Sesquicentennial Highlights

Excerpts from the
Dakota Republican

Observations and comments by Austin Lathrop:

 "It takes a real old timer to remember the Episcopal Church and boys' school and dormitory that was erected on High street in 1889.  The buildings occupied about half the block on the west side of the street between National and Cedar streets.

 The boys' school was the idea of Rev. Garland, who was rector of the Episcopal Church at that time.  He brought a group of boys from his home state of New York to form the nucleus for the school.

 The buildings were erected at an approximate cost of $20,000.  The church proper formed the center of the group of buildings and the school rooms, dormitory and rectory were connected to the church.  The church had a pipe organ, one of the first in this section, and the latest heating devices.
The boy's school did not draw the expected attendance, and it was not long before the entire project was in financial difficulties.  Rev. Garland resigned as rector and local and outside creditors joined in liquidation proceedings.  Settlement was made and the church building was moved to its present location on Dakota street.  The pipe organ was taken over by the Congregational church.  The school buildings were occupied by several of the lower grades of the city schools for a few years before the west side grade school building was erected.

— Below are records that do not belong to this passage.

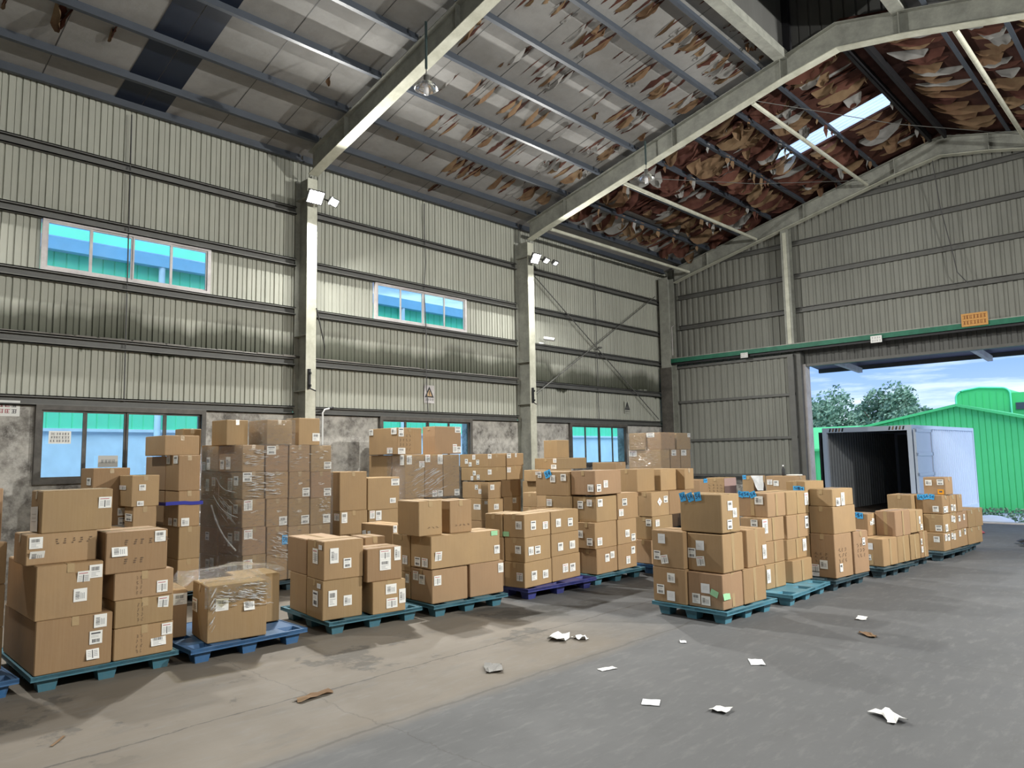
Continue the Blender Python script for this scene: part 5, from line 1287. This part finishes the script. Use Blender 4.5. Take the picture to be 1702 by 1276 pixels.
# loose cables
for pts, lab in (([(-4.35, 19.2, 8.7), (-4.3, 19.35, 7.6), (-4.12, 19.4, 6.4), (-4.06, 19.38, 5.95), (-3.86, 19.35, 5.65)], 'dark cable hanging down the gable wall from the ridge'),
                 ([(-11.5, 6.9, 4.55), (-11.7, 7.2, 3.9), (-11.8, 7.25, 3.75)], 'thin black wire looping off the nearer lit column'),
                 ([(-11.48, 19.0, 5.66), (-11.46, 18.86, 5.60), (-11.46, 18.86, 4.75)], 'thin pale conduit on the corner column')):
    b = MB(); b.tube(pts, .011, 6); tag(b.build('cable', 'wire' if 'pale' not in lab else 'alu'), lab, 'cable')
b = MB(); b.tube([(-11.3, 13.2, 6.72), (-9.0, 13.3, 6.9), (-5, 13.0, 8.1)], .006, 5)
# things on the rear pile by the jamb
r = empty('bottle', (-6.32, 14.4, 1.345)); tag(r, 'small dark bottle standing on the rear pile by the door jamb', 'bottle')
b = MB(); b.lathe([(0, 0), (.03, 0), (.032, .02), (.032, .12), (.012, .17), (.012, .2), (0, .2)], 14); b.build('bottle_body', 'black', r)
b = MB(); b.lathe([(.014, .185), (.014, .21), (0, .21)], 10); b.build('bottle_cap', 'white', r)
b = MB(); b.box((-6.27, 14.42, 1.345), (-6.02, 14.6, 1.365)); tag(b.build('foam_tray', 'label'), 'flat white foam tray beside the dark bottle', 'tray')
b = MB(); n = 8; v = []
for i in range(n+1):
    for j in range(5): v.append((-6.68-.26*j/4*(1-.5*i/n), 14.245-.012*math.sin(j*2+i), 1.345-.30*i/n))
b.add(v, [(i*5+j, (i+1)*5+j, (i+1)*5+j+1, i*5+j+1) for i in range(n) for j in range(4)], 0, True)
tag(b.build('plastic_sheet', 'plainpaper'), 'crumpled white plastic sheet hanging down the front of a rear box', 'plastic sheet')
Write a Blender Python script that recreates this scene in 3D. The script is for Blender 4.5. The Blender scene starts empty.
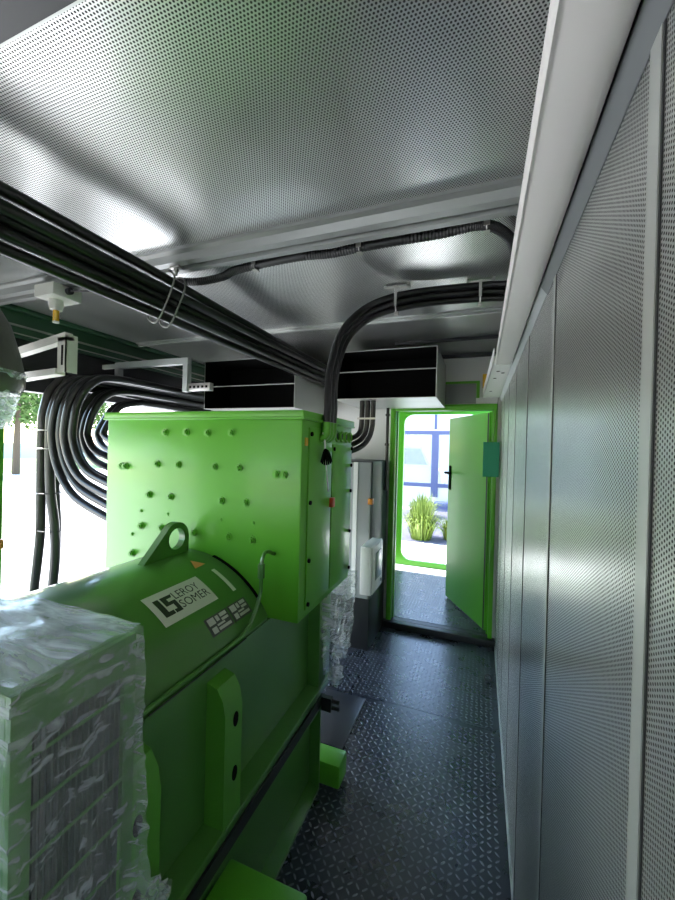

 About the turn of the century a Catholic school, St. Joseph's Academy, was started in the buildings.  These were used for a number of years together with a new building which was constructed.  The academy was discontinued about 35 years ago and all the buildings, with the exception of one used for a residence, have been torn down."

 THE GOOD OLD DAYS BY:  Austin Lathrop

 "The depot at Burbank, which has not been used for a number of years, is being torn down and carted away.  Time was when Burbank had a depot agent and telegrapher and all trains stopper there in those days.  Nels Anderson was postmaster and ran a general store.  Jake Mack operated the lumber yard and T. C. Maude the telephone exchange.  There was even a bank in Burbank for a number of years, with W. A. Chaussee the cashier.  Then there was the M.W.A. hall, where dances were held that attracted the young folks from near and far.

 But to get back to the depot.  When the trains made regular stops at Burbank, most of the inhabitants went down to see the cars and who was on them.  An old-time fiddler by the name of Herring used to entertain the passengers with a few selections when the train stopped.  That was before the era of the old-time fiddler contests, or the old boy would have been right in there scraping his bow with the best of them.  The last depot agent was C. F. Vincent, who was on the job about 25 years ago. Now freights are the only trains making regular stops at Burbank, and the passenger trains zoom through at 60 miles an hour. Leaving nothing but the mail.

 And how many persons who have reached the three score mark can go out and pick 100 bushels of corn in a day and unload same?  Well, not very many, we venture.  But that's what Harrison Hawley of Burbank did last week and thought nothing of it.  The corn is very dry this year which in fact aids in the picking by hand and makes it harder when mechanical pickers are used."

 The Sears & Roebuck Order store is opening this week with a large display of goods.  Mrs. Caroline Nelson will be the store manager and Mrs. Geraldine Adamson and Mrs. Marjorie Sorenson will be her assistants.  An addition attraction on Thursday will be Santa Claus in the afternoon and evening.  The store is located at 5 East Main.
The rat eradication campaign sponsored by the City Council is now under way.  The north side of Main Street in the business section has been baited with poison.  Traps will also be set.  Five hundred traps have been ordered.  Two men have been hired to check the traps the following day and remove what has been caught.  Poison will also be placed at the dump ground, where the garbage has been dragged into long windrows so that it can be more easily poisoned.  If private homes are bothered they will be taken care of if the owner's will call the city auditor's office.
 The OPA office (War Price and Rationing Board) will close its doors January 1, 1946, three years after its establishment.